Finding a way to process these compulsions and the unconscious is something which can so often be key to coping with OCD. Mawdsley’s approach on Vulgar Displays… sees him process these suggestions and intrusions from the unconscious into spoken-word monologues. He then manipulates the tone of the vocals, creating a sort of obtuse, distorted narration. It is almost as if, by making the timbre of the speech unrecognisable as his own, he has cathartically separated these unwanted voices and ideas from himself.

Another form of catharsis which the artist is keen to tell us about is the freedom he finds through performance. “The relationship between composed music and the infinite circumstantial variables of performance has allowed me to experience some of the most present moments of my life,” he says. “As such, I attempt to open myself to all possibilities. In doing so I allow the risks performance asks of us to exhale the potential these beautiful experiences of shared expression have to offer.”

“I’m influenced by a sense of urgency to acknowledge and open up dialogues about more challenging subject matters”

Having witnessed Mawdsley’s solo performances as well as live shows with his alt-prog outfit Cavalier Song, it is easy to see how he embraces the possibility of risk. His shows are often conducted in an unapologetically insular yet intense fashion; like some sort of insect trapped behind glass.

Over his career the musician has had the opportunity to share bills and stages with acts as various and celebrated as composer Terry Riley, krautrock legend Damo Suzuki or noise rock’s latest poster boys Pigsx7. What allows Mawdsley to take to the stage in the presence of such luminaries with confidence is most certainly the strength and innovative nature of his own compositions. Vulgar Displays… consists of nine such works, each with its own level of lyrical and sonic profundity. From the bubbling pulse of Piss & Leather and the distorted drone of The River Takes It All to Beberian Sound Studio escapee A Grudge Supreme, every track manages to entrap Mawdsley’s unnerving modulated confessions perfectly within its noisy grasp.

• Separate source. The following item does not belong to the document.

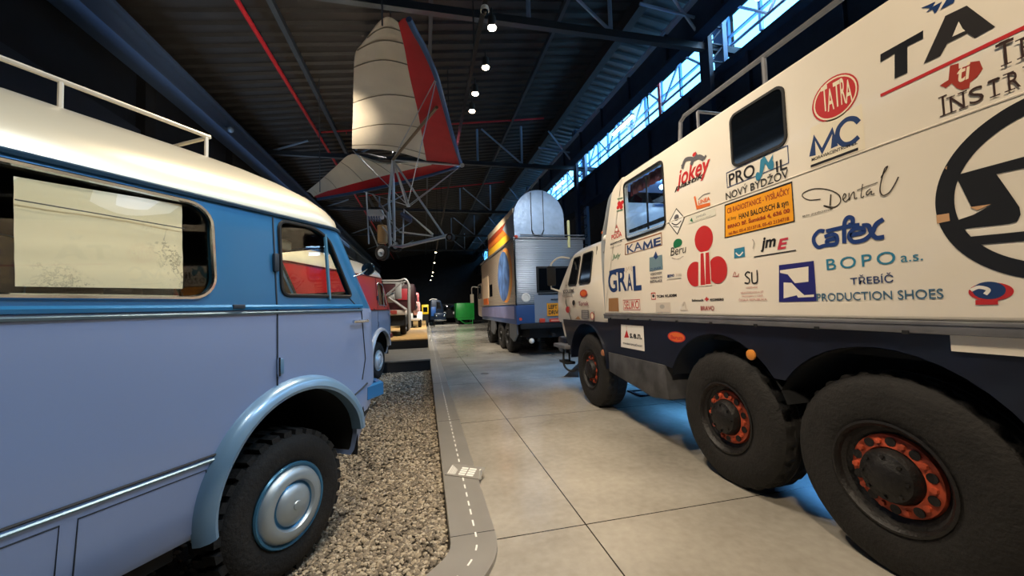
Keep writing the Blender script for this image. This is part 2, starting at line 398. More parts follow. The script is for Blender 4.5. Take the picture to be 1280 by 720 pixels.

In addition to processing trauma and addressing mental health issues, his compositions also tackle a variety of other topics of importance to the artist. Mawdsley has described some of the ideas which appear throughout the album as “shame, disassociation, grief, control and repressed adolescence”. He tells us: “I have made attempts to establish spaces to explore and challenge my own perceptions of the human condition. I’m influenced by a sense of urgency to acknowledge and open up dialogues about more challenging subject matters.”

There is arguably much need for acknowledgment and dialogue at the current moment in time. Certainly, mental health is one area which could stand to be discussed a lot more. In the quarter of a century since Pantera’s paean to aggression was released, it could also be argued that not much has changed in the sense that wider society, as a whole, fails to address these, often crippling, tropes of the human condition. The real “power” of Luke Mawdsley’s creation lies in the fact that he has found one way of doing so.
Vulgar Displays Of Affection is available now via Maple Death Records.